There's a perfectly silly e-mail making the rounds, asking people to sign a petition opposing H.R. 3519, which the authors of the petition believe would outlaw yield spread premiums (money paid to a broker in exchange for a customer taking a higher rate). The unproven assertion is that all YSP is used to "pay" the borrower's closing costs via a credit, and therefore outlawing YSP would make loans more expensive to consumers. (Yes, the "closing costs" that are "paid" by the YSP include the broker's fees. This is different from the broker just taking YSP from the wholesaler in cash and not charging its compensation in the closing costs because.) It's really a lovely composition, purporting to be from "President" of mortgage company, not third-grader of Mother Khazakstan:
I need all the help I can get this morning. We have U.S. House of Representatives that are considering changing law that would eliminate the use of yield spread premiums in the mortgage place. This bill, H.R. 3915 will affect every one of us weather you are in the mortgage industry or if you are a consumer. This will allow the banks to take full control of all pricing and products available to all Americans. This would make it impossible for third party mortgage loan origination, which would reduce the number of real estate transactions for attorneys, appraisers and home inspectors. This bill would make it impossible for anyone to negotiate an interest rate with lower closing costs associated with the loan or if a borrower has credit issues may not get a loan at all.Nobody is asking what the effect on consumer perception of risk is in a situation in which not only is no cash down payment required for a purchase, no actual cash outlay for closing costs on a refi is required. It is unpleasant to cough up even a token contribution toward closing costs in actual cash. But that moment of concentration of the mind--writing a check for a thousand or two to a mortgage lender--has been eliminated from the process. It really isn't that the financial facts of this are not disclosed: the TILA disclosures do pretty clearly show the effect on APR of these "no cost" deals. But people do not perceive that "real money" is at risk when they are not asked to pay "real money" in order to close the transaction.

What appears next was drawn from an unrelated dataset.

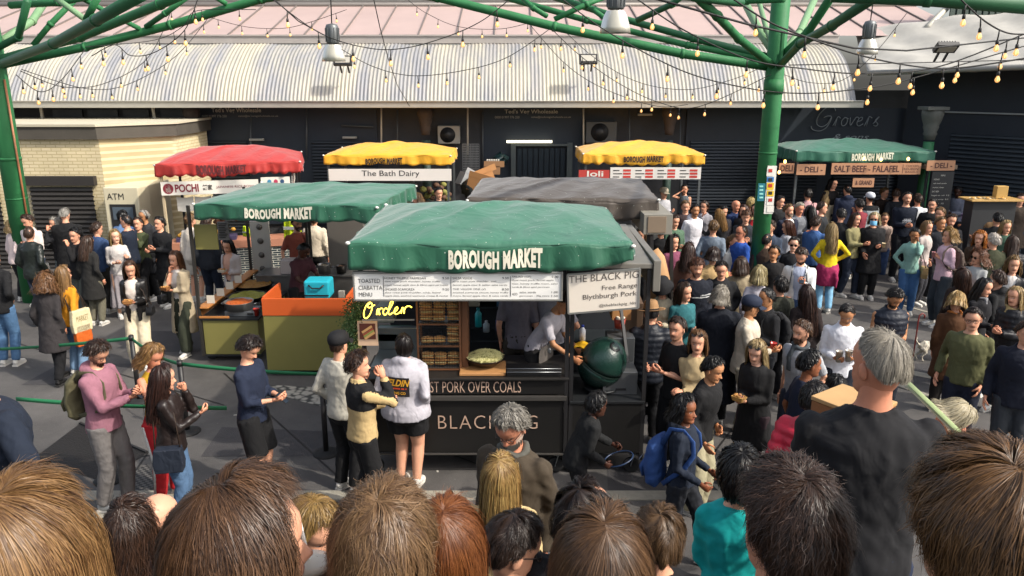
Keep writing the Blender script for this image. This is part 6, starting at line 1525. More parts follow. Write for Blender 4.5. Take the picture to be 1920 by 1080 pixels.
# paella pans and burner
def pan(px, py, Y, r, h, fillc, lab, metal='9b9a97', handles=True, z=None):
    p = on_y(px, py, Y); p.z = z if z is not None else p.z
    t = thing('cooking_pan', p, lab, 'pan'); mb = MB(); mb.revolve([(r*.95,0),(r,h),(r*1.03,h+.006),(r*.97,h+.004),(r*.92,.012),(.01,.01)], p, 30); mb.build('pan_body', M('pan'+metal, metal, .3, .8), t)
    mb = MB(); mb.grid(lambda u, v: (p.x+r*.94*v*math.cos(u*2*PI), p.y+r*.94*v*math.sin(u*2*PI), p.z+h*.82+.012*math.sin(u*37+v*23)+.01*math.sin(v*41-u*11)), 40, 10); mb.build('food', M('food'+fillc, fillc, .6, var=.6, vs=28, bump=.6, bs=40), t)
    if handles:
        for s in (-1, 1): mb = MB(); mb.tube([p+Vector((s*r*1.0,-.04,h*.7)), p+Vector((s*(r+.05),-.035,h*.75)), p+Vector((s*(r+.05),.035,h*.75)), p+Vector((s*r*1.0,.04,h*.7))], .007, 6); mb.build('handle', STEEL, t)
    return t
mb = MB(); a = on_y(425,597,12.45); b_ = on_y(480,590,12.45); zz = zt0+.012; mb.box(a.x,b_.x,12.38,12.75,zz,zz+.08); mb.mat(1).box(b_.x-.12,b_.x-.02,12.37,12.38,zz+.02,zz+.06); solo(mb, 'gas_burner', [STEEL, BLACKP], 'steel table burner under the front pan on the olive counter', 'burner', a, bev=.006)
pan(448,570,12.55,.24,.13,'b5591e','deep steel pan of orange stew at the front of the olive stall', z=zt0+.095)
pan(462,545,13.15,.33,.06,'8f8a2e','wide flat black pan of yellow green rice behind the deep steel pan','2a2724', z=zt0+.10)
pan(474,522,13.95,.34,.06,'a5742f','furthest wide flat pan of golden rice on the olive stall','2a2724', z=zt0+.10)
mb = MB(); p = on_y(497,590,12.5)
for k in range(3): mb.box(p.x-.35+k*.12,p.x-.25+k*.12,13.0+k*.1,13.25+k*.1,zt0+.02,zt0+.09)
solo(mb, 'scale_row', M('scale_grey','59585a',.4,.4), 'row of small grey machines along the inner side of the olive counter', 'scales', p, bev=.01)
for k, (px, py) in enumerate(((385,575),(398,572),(411,563),(426,552))):
    p = on_y(px, py, 12.5+k*.45); p.x = ax+.06; mb = MB(); mb.box(p.x,p.x+.13,p.y,p.y+.01,zt0+.203,zt0+.34); solo(mb, 'price_card', M('card_white','cbc6b8',.6), ['nearest','second','third','furthest'][k]+' white price card standing on the wooden ledge', 'card', p, group='price cards on the wooden ledge')
# delivery bag, cup, tongs
p = on_y(596,562,11.8); t = thing('delivery_bag', p, 'bright cyan square delivery bag on the orange counter', 'bag'); CY = M('cyan_bag','1fa3b5',.5)
z1 = zo1+.0; mb = MB(); mb.box(p.x-.2,p.x+.2,11.75,12.1,z1-.05,z1+.24); mb.build('bag_body', CY, t, bev=.03); mb = MB(); mb.tube([(p.x-.12,11.74,z1+.18),(p.x-.06,11.72,z1+.13),(p.x+.06,11.72,z1+.13),(p.x+.12,11.74,z1+.18)], .012, 6); mb.build('handle', BLACKP, t); mb = MB(); mb.box(p.x-.19,p.x+.19,11.742,11.748,z1+.0,z1+.02); mb.build('zip', BLACKP, t)
p = on_y(481,580,12.3); cup(Vector((p.x-.05,12.42,zt0+.012)), 'red plastic tub at the corner of the olive counter', 'c23a30', None, .05, .12)
p = on_y(485,585,12.3); cup(Vector((p.x+.07,12.40,zt0+.012)), 'green plastic tub at the corner of the olive counter', '2f9a4c', None, .05, .10)
mb = MB(); a = on_y(640,557,11.8); mb.box(a.x-.05,a.x+.05,11.8,11.86,a.z-.02,a.z+.1); solo(mb, 'soap_dispenser', M('soap','8e8a80',.4), 'small dispenser at the right end of the orange counter', 'dispenser', a, bev=.01)
# pots on the back counter
pan(608,505,14.3,.12,.16,'9a8a70','steel stock pot on the back counter of the olive stall', z=1.045)
pan(640,500,14.3,.1,.14,'7a5a40','small dark pot beside the stock pot', '4a4745', z=1.045)
mb = MB(); a = on_y(545,500,14.2); mb.box(a.x-.2,a.x+.25,14.2,14.5,1.043,1.30); solo(mb, 'pale_box', M('pale_box','b5a9a4',.5), 'long pale box on the back counter of the olive stall', 'box', a, bev=.01)
# hi-vis jackets hung at the back
def vest(px, py, Y, s, lab):
    p = on_y(px, py, Y); t = thing('high_vis_vest', p, lab, 'vest', None); HV_ = M('hivis','c8dc1e',.6,emit=.0); mb = MB(); mb.grid(lambda u, v: (p.x+(u-.5)*.4*s*(1-.25*v*v), Y+.03*math.sin(u*12), p.z-.35*s+v*.6*s), 12, 10); mb.build('fabric', HV_, t, solid=.02)
    mb = MB(); mb.box(p.x-.19*s,p.x+.19*s,Y-.045,Y-.035,p.z-.12*s,p.z-.05*s); mb.build('reflective_band', M('reflective','b9bcb8',.2,.3), t)
vest(462,432,15.1,.35,'narrow neon yellow vest hanging beside the pale panel')
vest(548,420,15.2,.9,'neon yellow high visibility vest hanging behind the man in rust')
# grey machine and hood on the right back
mb = MB(); a = on_y(648,455,14.9); b_ = on_y(680,405,14.9); mb.box(a.x-.35,b_.x,14.9,15.3,.1,b_.z); solo(mb, 'metal_locker', M('locker_grey','77726c',.5,.3), 'grey metal cabinet behind the olive stall', 'cabinet', a, bev=.01)
# ---------------------------------------------------------------- 3. red stall
st3 = thing('market_stall', (-6.9,18.3,0), 'far stall with a red canopy selling japanese rice bowls beside the kiosk', 'market stall')
T3 = frame_at(-6.68, 18.75, R(14))
canopy(st3, T3, 3.1, 2.6, 2.78, 3.10, .22, REDC, 'BOROUGH MARKET', (.28,.62), M('maroon_ink','5a1c1e',.7,var=0), seed=21, scal=.05, pitchn=14, sag=.06, tz=(.05,.95))
def tb(mb, T, x0,x1,y0,y1,z0,z1): mb.hexa([T(x0,y0,z0),T(x1,y0,z0),T(x1,y1,z0),T(x0,y1,z0),T(x0,y0,z1),T(x1,y0,z1),T(x1,y1,z1),T(x0,y1,z1)])
mb = MB(); tb(mb,T3,-1.4,1.4,-1.2,-1.0,.05,.82); tb(mb,T3,1.25,1.4,-1.0,1.1,.05,.82); mb.build('tiled_front', TILE, st3)
mb = MB(); tb(mb,T3,-1.45,1.45,-1.24,-.6,.823,1.0); mb.build('wood_counter', M('counter_pink','a8735a',.6,var=.2), st3, bev=.006)
def board(T, x0, x1, y, z0, z1, parent, items, name='sign_board', bg='d8d2c6', mats=None, side=0):
    mb = MB()
    if side: mb.hexa([T(y,x0,z0),T(y,x1,z0),T(y-.03,x1,z0),T(y-.03,x0,z0),T(y,x0,z1),T(y,x1,z1),T(y-.03,x1,z1),T(y-.03,x0,z1)])
    else: tb(mb, T, x0, x1, y, y+.03, z0, z1)
    bo = mb.build(name, M('bg'+bg, bg, .6, var=.04), parent)
    mb = MB(); ms = mats or [INK]
    for (t_, u0, u1, v0, v1, mi, bd) in items:
        mb.mat(mi)
        f = (lambda x, y_, u0=u0, v0=v0: T(y+.005, x0+(x1-x0)*(u0+x), z0+(z1-z0)*(v0+y_))) if side else (lambda x, y_, u0=u0, v0=v0: T(x0+(x1-x0)*(u0+x), y-.005, z0+(z1-z0)*(v0+y_)))
        if t_ == '#': mb.grid(lambda u, v: f(u*(u1-u0), v*(v1-v0)), 1, 1, False)
        elif t_ == 'o':
            n = 20; mb.add([f((u1-u0)*(.5+.5*math.cos(2*PI*i/n)), (v1-v0)*(.5+.5*math.sin(2*PI*i/n))) for i in range(n)], [tuple(range(n))], False)
        else: mb.text(t_, f, u1-u0, v1-v0, bold=bd)
    mb.build('lettering', ms, bo); return bo
MAR = M('maroon','7d2530',.6,var=0); BLU = M('icon_blue','3a7fa0',.6,var=0); PNK = M('icon_pink','a8304f',.6,var=0); NVY = M('icon_navy','2c4a6c',.6,var=0); OFFW = M('off_white','d8d2c6',.6,var=0)
board(T3, -1.47, .60, -1.27, 2.10, 2.40, st3, [('o',.02,.125,.1,.88,0,0),('a',.045,.10,.2,.8,2,.05),("POCHI",.14,.38,.2,.8,0,.03),("舗家",.42,.52,.3,.72,1,.02),("JAPANESE RICE BOWLS",.56,.98,.38,.6,0,.0)], mats=[MAR, INK, OFFW])
board(T3, .66, 1.30, -1.27, 2.10, 2.44, st3, [('o',.22,.36,.55,.85,1,0),('o',.44,.58,.55,.85,2,0),('o',.66,.80,.55,.85,3,0),("@pochi",.18,.82,.12,.42,3,0)], mats=[INK, BLU, PNK, NVY])
board(T3, -1.15, .9, 1.36, 2.14, 2.44, st3, [("POCHI",.05,.42,.25,.8,0,.02),("舗家",.46,.58,.3,.7,0,0),("japanese bowls",.64,.96,.4,.62,0,0)], side=1, mats=[MAR])
for x, y in ((-1.45,-1.2),(1.45,-1.2),(-1.45,1.2),(1.45,1.2)): post(st3, T3(x,y,0), T3(x,y,2.75), .05, M('post_cream','b9a888',.6) if x < 0 and y < 0 else BLACKP)
mb = MB(); 
for q in range(7): mb.grid(lambda u, v, q=q: T3(-1.2+q*.38+u*.36, -1.1, 1.72+v*.32-.03*math.sin(PI*u)), 5, 3)
mb.build('paper_bunting', M('paper_white','c9c4b8',.7), st3)
mb = MB(); tb(mb,T3,-1.3,0,-1.15,-.8,1.0,1.10); mb.mat(1)
for q in range(26): p = T3(-1.25+random.uniform(0,1.2), -1.0+random.uniform(-.1,.1), 1.14+random.uniform(0,.08)); mb.ell(p, .06,.05,.045,7,5)
for q in range(18): p = T3(-.6+random.uniform(0,.7), -.8+random.uniform(-.1,.1), 1.38+random.uniform(0,.16)); mb.mat(2).ell(p, .06,.05,.05,7,5)
solo(mb, 'food_display', [M('tray_purple','3c3552',.6), M('bun_gold','b98a35',.6,var=.4,vs=20), M('bun_dark','5b3a25',.6,var=.4,vs=20)], 'tray of golden buns and dark bowls on the red canopied stall', 'food display', T3(-.7,-1,1))
# ---------------------------------------------------------------- 4. yellow stalls
def stall_simple(cx, cy, yaw, W, D, ze, zr, mat, txt, tu, ink, lab, vh=.2, seed=5, cnt='4a4a48', **k):
    t = thing('market_stall', (cx,cy,0), lab, 'market stall'); T = frame_at(cx, cy, yaw)
    canopy(t, T, W, D, ze, zr, vh, mat, txt, tu, ink, seed=seed, **k)
    mb = MB(); tb(mb,T,-W/2+.15,W/2-.15,-D/2+.15,-D/2+.7,.05,.95); mb.build('counter', M('cnt'+cnt, cnt, .6), t, bev=.01)
    for x in (-W/2+.08, W/2-.08):
        for y in (-D/2+.1, D/2-.1): post(t, T(x,y,0), T(x,y,ze), .055, M('post_grey','5b5f60',.5,.4))
    return t, T
BROWNI = M('brown_ink','3a2712',.7,var=0)
t4, T4 = stall_simple(on_y(738,300,20.4).x, 20.45, 0, 3.15, 2.2, 2.78, 3.04, YELC, 'BOROUGH MARKET', (.33,.62), BROWNI, 'far stall with a yellow canopy and a long white dairy sign', seed=31, tz=(.0,.75))
a = on_y(617,339,19.1); b_ = on_y(846,317,19.1)
board(frame_at(0,19.1,0), a.x, b_.x, 0, a.z, b_.z, t4, [("The Bath Dairy",.27,.74,.26,.88,0,.0)], mats=[INK], bg='ddd5cc')
mb = MB()
for q in range(40): mb.mat(q % 3).ell((on_y(775,350,20).x+random.uniform(-.9,.9), 19.7+random.uniform(0,.6), 1.55+random.uniform(0,.45)), .09,.09,.07,7,5)
solo(mb, 'cheese_display', [M('rind_brown','5a4030',.8), M('rind_olive','7c7a3c',.8), M('rind_grey','4d4a45',.8)], 'crowded shelves of dark cheeses and produce under the dairy sign', 'food display', (on_y(775,350,20).x,19.8,1.5))
mb = MB(); a = on_y(690,345,19.6); b_ = on_y(850,395,19.6); mb.box(a.x,b_.x,19.55,20.4,0,1.5); mb.build('shelving', M('shelf_brown','4a3b30',.7), t4)
t5, T5 = stall_simple(on_y(1195,300,20.2).x, 20.3, 0, 3.0, 2.2, 2.82, 3.08, YELC, 'BOROUGH MARKET', (.335,.66), BROWNI, 'far stall with a yellow canopy and red and white price boards right of centre', seed=37, scal=.05, pitchn=11)
a = on_y(1085,336,19.05); b_ = on_y(1143,319,19.05); RD = 'b23a32'
board(frame_at(0,19.05,0), a.x, b_.x, 0, a.z, b_.z, t5, [("Joli",.2,.8,.1,.92,0,.02)], mats=[OFFW], bg=RD)
a = on_y(1144,336,19.05); b_ = on_y(1315,314,19.05); its = []
for c_ in range(4):
    for r_ in range(3): its.append(('#',.03+c_*.245,.10+c_*.245+.03*(r_ % 2),.16+r_*.27,.24+r_*.27,0,0)); its.append(('#',.14+c_*.245,.225+c_*.245,.12+r_*.27,.30+r_*.27,1,0))
board(frame_at(0,19.05,0), a.x, b_.x, 0, a.z, b_.z, t5, its, name='price_board', mats=[INK, M('price_red','c0392f',.6,var=0)], bg='d9d4cc')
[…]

Back in the old days, we referred to that deposit that a property seller requires before signing a sales contract as "earnest money." As in, proof that the buyer is in earnest about going through with the transaction, as it was nonrefundable. Earnest money weeds out recreational and impulse buyers, and also forces serious buyers to pay attention to the process. (It appears to have little effect on manic speculators, but how manic do speculators get when 20% down payments are required on non-owner-occupied properties?)
Removing all the unpleasantness as well as the cash outlays from mortgage transactions, and speeding them up enough to seriously cut into the "cooling off period," is like removing earnest money from RE transactions. I seriously doubt that any study of consumer ability to read and comprehend mortgage loan disclosures is going to tell us anything useful, unless and until the researchers can find a way to approximate stakes for it: the experimental subjects need to have the emotional pull (buying the house, getting the cash) as well as the emotional push (you forfeit your privacy, your time, and a hefty check in the process). It would be enlightening to see a control group with the pull but not the push (no docs required, 1-hour approval, no cash fees). My guess is that more people can spot the difference between the APR and the "payment rate" on an Option ARM if you tell them they forfeit $1,000, payable immediately in cash, if they get the wrong answer, than if they face a monthly payment that is $5.00 higher (because the $1,000 is financed in the loan).
There really isn't anything you can do about the pull: as long as people like to own homes--this isn't an intellectual matter at this level--the pull will be there, as it will be for that big fat check you get in a cash-out. There isn't any particular reason for people not to enjoy those things. My point is that you can waive disclosure documents in front of people all day long, but if the pull is strong enough and the process is so painless that there is no countervailing pain in the activity of getting what you want, the disclosures will strike people as involving remote, rare, manageable risks if they bother to read them at all.
There is some evidence to suggest that borrowers don't actually read them, based on oral representations by interested parties that they are "just legalese": a perfect illustration of an attempt to make the homebuying or refinancing process "painless" (don't subject yourself to the unpleasantness of having to read awkwardly-written, math-heavy documents). A common sense response to this is to make the first disclosure a one-sentence form in 36-point boldface on neon orange paper that says "ANYONE SUGGESTING THAT YOU NOT READ EVERY WORD OF EVERY DOCUMENT YOU SIGN 24 HOURS PRIOR TO CLOSING IS NOT YOUR FRIEND AND IS TRYING TO MAKE MONEY OFF OF YOUR FOOLISHNESS AND IS VIOLATING FEDERAL LAW." But if you did that, you would, well, be taking the "Fast and Easy" part out of the whole transaction.
I expect, by the way, that a real-world example of this dynamic is underway around some preternaturally-waxed conference table in some climate-controlled high-rise office building in New York as we speak. The risk of all those CDOs was undoubtedly presented in the board packets, but the CEO assured the board members that it was just a bunch of "legalese."